One of the major shifts that was expected when Lord and Miller left, and Howard arrived, was a less noticeable stylistic flair behind the camera. Lord and Miller, both in The Lego Movie and in the Jump Street films, display a sense of kinetic energy that isn’t on display in Solo. Perhaps the most noticeable visual element is the new film’s dimness. Cinematographer Bradford Young, who was part of the project when Lord and Miller were involved, has created a visually gritty and almost deliberately ugly world in which Han, Chewie, Han’s love interest, Qi’ra (Emilia Clarke), and Lando Calrissian (Donald Glover) operate. Young’s other efforts as a director of photography, such as A Most Violent Year and Arrival, also hint at his willingness to use darkness in any shot; unfortunately, in Solo, it’s often a misstep, especially in the first half-hour. Even once the Kessel Run kicks off, inside the Millennium Falcon, the ship isn’t remotely as inviting as in other films just because it can be so hard to see what’s going on.

The other area in which Solo never feels like Lord and Miller were ever involved is in the film’s humor, or lack thereof. For good or ill, Solo isn’t a hugely funny film — there are a handful of laughs, or moments that are least supposed to be humorous. Han is a fairly upbeat antihero, all things considered, but because of the setting and the dark visual palette, it’s hard to find much of what transpires that fun or funny.
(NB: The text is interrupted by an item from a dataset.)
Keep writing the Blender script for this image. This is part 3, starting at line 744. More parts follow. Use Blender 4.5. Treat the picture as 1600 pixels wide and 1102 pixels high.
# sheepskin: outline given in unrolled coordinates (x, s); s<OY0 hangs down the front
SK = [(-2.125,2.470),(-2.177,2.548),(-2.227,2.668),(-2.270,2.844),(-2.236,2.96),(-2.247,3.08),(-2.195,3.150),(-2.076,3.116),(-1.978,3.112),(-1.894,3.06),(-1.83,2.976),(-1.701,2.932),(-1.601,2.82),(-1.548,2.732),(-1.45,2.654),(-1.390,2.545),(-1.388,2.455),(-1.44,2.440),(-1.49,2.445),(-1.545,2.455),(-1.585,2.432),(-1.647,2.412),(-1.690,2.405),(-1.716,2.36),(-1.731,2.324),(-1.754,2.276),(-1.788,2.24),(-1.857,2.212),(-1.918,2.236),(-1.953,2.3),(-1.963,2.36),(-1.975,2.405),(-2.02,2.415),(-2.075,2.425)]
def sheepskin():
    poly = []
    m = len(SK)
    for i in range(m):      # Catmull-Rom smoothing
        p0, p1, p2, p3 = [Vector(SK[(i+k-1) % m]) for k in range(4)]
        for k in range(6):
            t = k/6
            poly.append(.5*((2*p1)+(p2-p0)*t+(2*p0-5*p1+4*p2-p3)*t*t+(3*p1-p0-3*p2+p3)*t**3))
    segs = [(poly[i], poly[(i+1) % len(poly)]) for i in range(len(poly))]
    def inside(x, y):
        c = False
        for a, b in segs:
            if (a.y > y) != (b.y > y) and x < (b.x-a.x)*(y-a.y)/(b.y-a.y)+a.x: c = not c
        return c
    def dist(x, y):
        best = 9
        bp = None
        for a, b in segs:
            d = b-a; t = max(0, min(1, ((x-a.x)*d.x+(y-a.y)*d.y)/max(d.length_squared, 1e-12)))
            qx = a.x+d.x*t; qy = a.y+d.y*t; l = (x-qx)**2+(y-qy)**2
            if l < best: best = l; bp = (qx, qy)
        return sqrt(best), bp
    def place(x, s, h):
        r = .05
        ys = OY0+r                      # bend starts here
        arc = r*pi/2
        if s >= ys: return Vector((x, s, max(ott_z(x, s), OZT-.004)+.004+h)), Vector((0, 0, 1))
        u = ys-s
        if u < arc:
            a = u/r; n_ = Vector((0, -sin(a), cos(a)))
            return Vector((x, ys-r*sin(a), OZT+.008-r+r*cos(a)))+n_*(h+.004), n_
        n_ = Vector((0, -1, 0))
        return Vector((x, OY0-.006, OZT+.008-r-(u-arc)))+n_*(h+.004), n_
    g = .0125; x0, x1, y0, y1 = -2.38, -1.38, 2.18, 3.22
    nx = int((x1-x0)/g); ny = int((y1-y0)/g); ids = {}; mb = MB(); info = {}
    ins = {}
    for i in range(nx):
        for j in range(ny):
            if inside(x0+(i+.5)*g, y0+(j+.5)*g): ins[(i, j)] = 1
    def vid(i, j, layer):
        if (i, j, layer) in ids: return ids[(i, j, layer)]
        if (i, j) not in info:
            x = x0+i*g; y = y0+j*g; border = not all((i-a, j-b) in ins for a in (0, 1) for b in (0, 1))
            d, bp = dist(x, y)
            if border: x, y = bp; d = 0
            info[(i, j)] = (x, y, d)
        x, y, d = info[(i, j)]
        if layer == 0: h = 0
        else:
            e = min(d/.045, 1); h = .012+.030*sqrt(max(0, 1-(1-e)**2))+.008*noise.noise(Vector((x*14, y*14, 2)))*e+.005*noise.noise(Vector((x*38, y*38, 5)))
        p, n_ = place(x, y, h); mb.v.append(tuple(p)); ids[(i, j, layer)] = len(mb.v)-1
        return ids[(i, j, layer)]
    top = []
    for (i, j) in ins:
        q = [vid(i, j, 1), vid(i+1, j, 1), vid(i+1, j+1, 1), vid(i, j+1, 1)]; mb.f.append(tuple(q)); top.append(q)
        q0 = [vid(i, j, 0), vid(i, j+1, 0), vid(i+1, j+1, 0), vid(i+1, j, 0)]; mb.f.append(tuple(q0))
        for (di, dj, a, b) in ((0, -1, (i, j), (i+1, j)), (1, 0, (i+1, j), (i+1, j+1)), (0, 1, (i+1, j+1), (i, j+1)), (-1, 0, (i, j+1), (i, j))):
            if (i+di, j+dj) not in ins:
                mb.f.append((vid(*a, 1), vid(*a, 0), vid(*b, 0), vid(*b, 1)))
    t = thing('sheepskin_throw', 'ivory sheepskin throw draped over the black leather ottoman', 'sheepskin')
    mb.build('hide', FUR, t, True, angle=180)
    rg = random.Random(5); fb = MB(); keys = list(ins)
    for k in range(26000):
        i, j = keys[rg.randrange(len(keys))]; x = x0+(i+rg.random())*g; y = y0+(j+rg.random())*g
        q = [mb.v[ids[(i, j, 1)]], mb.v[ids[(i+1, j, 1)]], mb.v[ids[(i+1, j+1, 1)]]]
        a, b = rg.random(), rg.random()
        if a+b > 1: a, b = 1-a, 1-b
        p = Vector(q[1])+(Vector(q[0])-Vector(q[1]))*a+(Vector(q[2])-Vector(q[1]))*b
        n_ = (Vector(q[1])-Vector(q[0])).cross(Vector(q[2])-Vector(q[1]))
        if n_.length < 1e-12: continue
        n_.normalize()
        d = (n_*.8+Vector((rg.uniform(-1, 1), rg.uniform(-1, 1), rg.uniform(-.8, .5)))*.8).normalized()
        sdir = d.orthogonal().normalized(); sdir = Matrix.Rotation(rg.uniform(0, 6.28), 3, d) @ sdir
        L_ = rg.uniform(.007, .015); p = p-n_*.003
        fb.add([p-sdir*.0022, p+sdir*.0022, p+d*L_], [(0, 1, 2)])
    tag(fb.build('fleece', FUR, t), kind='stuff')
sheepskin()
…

Howard has worked in different genres, from Westerns to biopics, but there’s a surprising lack of looseness here, either because he hopped onto the production so late in the game or because the script all but dictated it.
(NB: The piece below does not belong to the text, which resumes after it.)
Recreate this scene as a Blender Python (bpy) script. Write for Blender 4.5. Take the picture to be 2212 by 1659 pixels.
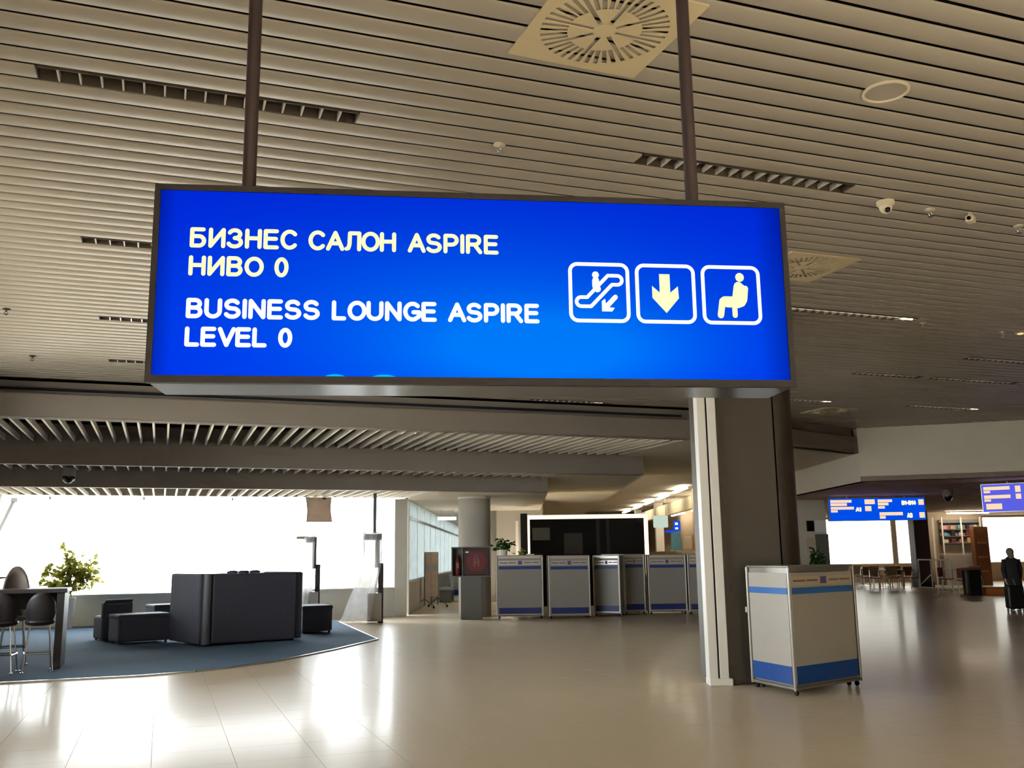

Solo, whatever else can be said, doesn’t exactly feel like a film at war with itself, based on the directorial upheaval from last year. Howard’s style doesn’t mesh with that of Lord and Miller, but Solo doesn’t suggest that the latter team had much to do with the final product. Lord and Miller, before Solo, functioned as cinematic Rumpelstiltskins: turning terrible ideas into great movies. Solo, a prequel in which we meet a slightly younger version of one of the great modern movie heroes, has a terrible idea at its core. Howard, in taking over, has not made a terrible film, but there’s never a hint that even Lord and Miller could’ve turned this into cinematic gold.